Il n’y a pas de secret, il va falloir être dans l’anticipation et l’adaptabilité, se donner les moyens de prendre les bonnes mesures et investir dans les dispositifs d’alerte face aux phénomènes climatiques dont la Corse souffre de plus en plus fréquemment, comme la tempête dramatique survenue le 18 août 2022. La CCI de Corse a un rôle déterminant sur ce sujet, notamment sur le port de Bastia où elle investit pour avoir des informations météo fiables et ainsi gérer les entrées et sorties de navires de manière très fine et dans les conditions les plus optimales de sécurité. Les modalités d’accès au chenal vont aussi évoluer avec un nouveau balisage. Nous travaillons de concert avec la chambre tous les jours ou presque. L’État, par ailleurs, déploie des bouées météo au large de la Corse qui vont sensiblement améliorer la qualité des prévisions. Enfin, il incombe aux acteurs économiques, qui sont à proximité du littoral, de mieux adapter les périodes d’activités. Nous sommes à leur côté pour les aider dans leur réflexion.
- Quels sont les dossiers sur lesquels vous planchez actuellement ?

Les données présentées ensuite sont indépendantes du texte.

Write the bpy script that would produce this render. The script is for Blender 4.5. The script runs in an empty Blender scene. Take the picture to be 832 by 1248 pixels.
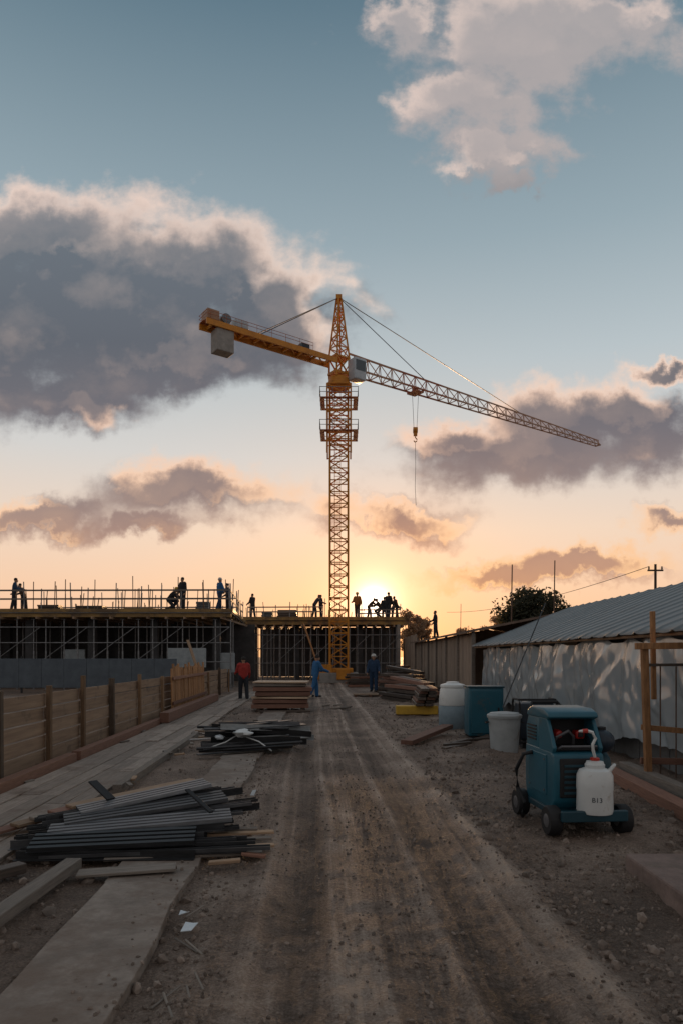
import bpy, bmesh, math, random
from mathutils import Vector, Matrix, Euler, noise
random.seed(7)
scene = bpy.context.scene
C = scene.collection
F = 850.0; CX = 416.0; HY = 800.0; CH = 1.8
SL = 0.0365
def V(*a): return Vector(a)
def G(px, py, z=0.0):
    D = (CH - z) * F / (py - HY); return V((px - CX) * D / F, D, z)
def A(px, py, D): return V((px - CX) * D / F, D, CH + (HY - py) * D / F)
def R(xr, y, z=0.0): return V(xr - SL * y, y, z)
def lin(r, g, b):
    f = lambda c: (c/255/12.92) if c/255 <= .04045 else ((c/255+.055)/1.055)**2.4
    return (f(r), f(g), f(b), 1)

# ------------------------------------------------------------------ materials
def mat(name, c1, c2=None, rough=.75, metal=0.0, scale=4.0, bump=0.0, bscale=60.0, stretch=(1,1,1), rnd=0.0, spec=.4, dirt=None, island=0.0):
    m = bpy.data.materials.new(name); m.use_nodes = True
    nt = m.node_tree; b = nt.nodes['Principled BSDF']
    b.inputs['Roughness'].default_value = rough; b.inputs['Metallic'].default_value = metal
    b.inputs['Specular IOR Level'].default_value = spec
    c2 = c2 or tuple(x*.7 for x in c1)
    tc = nt.nodes.new('ShaderNodeTexCoord'); mp = nt.nodes.new('ShaderNodeMapping'); mp.inputs['Scale'].default_value = stretch
    nt.links.new(tc.outputs['Object'], mp.inputs['Vector'])
    n = nt.nodes.new('ShaderNodeTexNoise'); n.inputs['Scale'].default_value = scale; n.inputs['Detail'].default_value = 7; n.inputs['Roughness'].default_value = .65
    nt.links.new(mp.outputs[0], n.inputs['Vector'])
    r = nt.nodes.new('ShaderNodeValToRGB'); r.color_ramp.elements[0].position = .32; r.color_ramp.elements[1].position = .68
    r.color_ramp.elements[0].color = (*c2[:3], 1); r.color_ramp.elements[1].color = (*c1[:3], 1)
    nt.links.new(n.outputs['Fac'], r.inputs['Fac'])
    out = r.outputs['Color']
    if rnd or island:
        k = rnd or island; mr = nt.nodes.new('ShaderNodeMapRange')
        mr.inputs['To Min'].default_value = 1 - k; mr.inputs['To Max'].default_value = 1 + k
        if rnd: nt.links.new(nt.nodes.new('ShaderNodeObjectInfo').outputs['Random'], mr.inputs['Value'])
        else: nt.links.new(nt.nodes.new('ShaderNodeNewGeometry').outputs['Random Per Island'], mr.inputs['Value'])
        h = nt.nodes.new('ShaderNodeHueSaturation'); nt.links.new(out, h.inputs['Color']); nt.links.new(mr.outputs[0], h.inputs['Value'])
        out = h.outputs['Color']
    if dirt:
        geo = nt.nodes.new('ShaderNodeNewGeometry'); nd = nt.nodes.new('ShaderNodeTexNoise'); nd.inputs['Scale'].default_value = dirt[1]; nd.inputs['Detail'].default_value = 9; nd.inputs['Roughness'].default_value = .7
        nt.links.new(geo.outputs['Position'], nd.inputs['Vector'])
        ms = nt.nodes.new('ShaderNodeMapRange'); ms.inputs['From Min'].default_value = dirt[2]; ms.inputs['From Max'].default_value = dirt[2]+.13; nt.links.new(nd.outputs['Fac'], ms.inputs['Value'])
        mx = nt.nodes.new('ShaderNodeMix'); mx.data_type = 'RGBA'; nt.links.new(ms.outputs[0], mx.inputs[0]); nt.links.new(out, mx.inputs[6]); mx.inputs[7].default_value = (*dirt[0], 1); out = mx.outputs[2]
    nt.links.new(out, b.inputs['Base Color'])
    if bump:
        n2 = nt.nodes.new('ShaderNodeTexNoise'); n2.inputs['Scale'].default_value = bscale; n2.inputs['Detail'].default_value = 5
        nt.links.new(mp.outputs[0], n2.inputs['Vector'])
        bp = nt.nodes.new('ShaderNodeBump'); bp.inputs['Strength'].default_value = bump; bp.inputs['Distance'].default_value = .02
        nt.links.new(n2.outputs['Fac'], bp.inputs['Height']); nt.links.new(bp.outputs[0], b.inputs['Normal'])
    return m
M = {}
M['crane'] = mat('crane_paint', (.62,.25,.020), (.42,.155,.014), .5, scale=2, dirt=((.24,.095,.025),2.5,.58))
M['jib'] = mat('jib_red_paint', (.40,.12,.05), (.26,.08,.04), .5, scale=2)
M['jibpale'] = mat('jib_pale_paint', (.42,.25,.165), (.30,.17,.11), .5, scale=2)
M['cabwhite'] = mat('cab_paint', (.50,.55,.60), (.36,.41,.46), .4)
M['glass'] = mat('dark_glass', (.03,.05,.07), None, .08, spec=.8)
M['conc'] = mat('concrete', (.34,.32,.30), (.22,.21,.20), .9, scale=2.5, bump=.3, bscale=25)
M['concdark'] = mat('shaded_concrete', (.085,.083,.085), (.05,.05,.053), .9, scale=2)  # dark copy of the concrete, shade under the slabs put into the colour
M['formyellow'] = mat('formwork_edge_timber', (.40,.24,.075), (.20,.125,.055), .7, scale=1.2, stretch=(1,4,4), dirt=((.13,.085,.05),1.1,.48))
M['cgrey'] = mat('formwork_panel_grey', (.36,.40,.42), (.24,.27,.29), .7, scale=3)
M['bluegrey'] = mat('hoarding_blue_grey', (.10,.125,.15), (.065,.08,.10), .6, scale=2)
M['steel'] = mat('prop_steel', (.30,.31,.33), (.15,.145,.14), .5, .4, scale=6)
M['rebar'] = mat('rusty_rebar', (.17,.10,.07), (.09,.06,.045), .8, scale=9)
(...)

Nous en avons quelques-uns sur le feu ! Le plus emblématique et d’actualité concerne la préparation de la saison estivale 2024 avec l’Umih Corsica et l’ensemble des socioprofessionnels du tourisme pour la gestion des plages. Récemment encore, une réunion s’est tenue chez Monsieur de Préfet pour mettre en place les éléments qui vont guider nos actions d’accompagnement et de contrôle de l’utilisation des plages. L’objectif commun est de trouver le bon équilibre entre activités commerciales, protection du littoral et libre accès aux plages pour le public. Nous y travaillons tous les ans en amont et de manière concertée.